Pearl Harbor Advance-knowledge Conspiracy Theory - Allied Intelligence

Allied Intelligence

Locally, Naval Intelligence in Hawaii had been tapping telephones at the Japanese Consulate before the 7th. Among much routine traffic was overheard a most peculiar discussion of flowers in a call to Tokyo (the significance of which is still publicly opaque and which was discounted in Hawaii at the time), but the Navy's tap was discovered and removed in the first week of December. The local FBI field office was informed of neither the tap nor its removal; the local FBI Agent in charge later claimed he would have had installed one of his own had he known the Navy's had been disconnected.

Throughout 1941, the U.S., Britain, and the Netherlands collected considerable evidence suggesting Japan was planning some new military adventure. The Japanese attack on the U.S. in December was essentially a side operation to the main Japanese thrust to the South against Malaya and the Philippines—many more resources, especially Imperial Army resources, were devoted to these attacks as compared to Pearl Harbor. Many in the Japanese military (both Army and Navy) had disagreed with Admiral Isoroku Yamamoto's idea of attacking the U.S. Fleet at Pearl Harbor when it was first proposed in early 1941, and remained reluctant after the Navy approved planning and training for an attack beginning in spring 1941, and through the highest level Imperial Conferences in September and November which first approved it as policy (allocation of resources, preparation for execution), and then authorized the attack. The Japanese focus on South-East Asia was quite accurately reflected in U.S. intelligence assessments; there were warnings of attacks against Thailand (the Kra Peninsula), Malaya, French Indochina, the Dutch East Indies (Davao-Weigo Line), the Philippines, even Russia. Pearl Harbor was not mentioned. In fact, when the final part of the "14-Part Message" (also called the "one o'clock message") crossed Kramer's desk, he cross-referenced the time (per usual practice, not the brainwave often portrayed) and tried to connect the timing to a Japanese convoy (the Thai invasion force) recently detected by Admiral Hart in the Philippines.

The U.S. Navy was aware of the traditional planning of the Imperial Japanese Navy for war with the U.S., as maintained throughout the 1930s and into the 1940s. The Japanese made no secret of it, and in the 1930s American radio intelligence gave U.S. war planners considerable insight in Japanese naval exercises. These plans presumed there would be a large decisive battle between Japanese and U.S. battleships, but this would be fought near Japan, after the numerical superiority of the U.S. Pacific Fleet (assured by the Washington Naval Treaty, and still taken as given) was whittled down by primarily night attacks by light forces, such as destroyers and submarines. This strategy expected the Japanese fleet to take a defensive posture, awaiting U.S. attack, and it was confirmed by the Japanese Navy staff only three weeks before Pearl Harbor. In the 1920s, the decisive battle was supposed to happen near the Ryukyu islands; in 1940 it was expected to occur in the central Pacific, near the Marshall islands. War Plan Orange reflected this in its own planning for an advance across the Pacific. Yamamoto's decision to shift the focus of the confrontation with the U.S. as far east as Pearl Harbor, and to use his aircraft carriers to cripple the American battleships, was a radical enough departure from previous doctrine to leave analysts in the dark.
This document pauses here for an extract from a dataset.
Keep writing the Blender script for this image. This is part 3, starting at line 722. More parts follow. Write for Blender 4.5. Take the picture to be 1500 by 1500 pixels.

There had been a specific claim of a plan for an attack on Pearl Harbor from the Peruvian Ambassador to Japan in early 1941. (The source of this intelligence was traced to the Ambassador's Japanese cook. It was treated with skepticism, and properly so, given the nascent state of planning for the attack at the time and the unreliability of the source.) Since Yamamoto had not yet decided to even argue for an attack on Pearl Harbor, discounting Ambassador Grew's report to Washington in early 1941 was quite sensible. Later reports from a Korean labor organization also seem to have been regarded as unlikely, though they may have had better grounding in actual IJN actions. Apart from the documents mentioned, there has been uncovered no record of a serious belief or conviction by anyone in U.S. or UK military intelligence (in Hawaii, DC or elsewhere), or among U.S. civilian policy officials, prior to the attack, of Pearl Harbor or the U.S. West Coast as a potential target.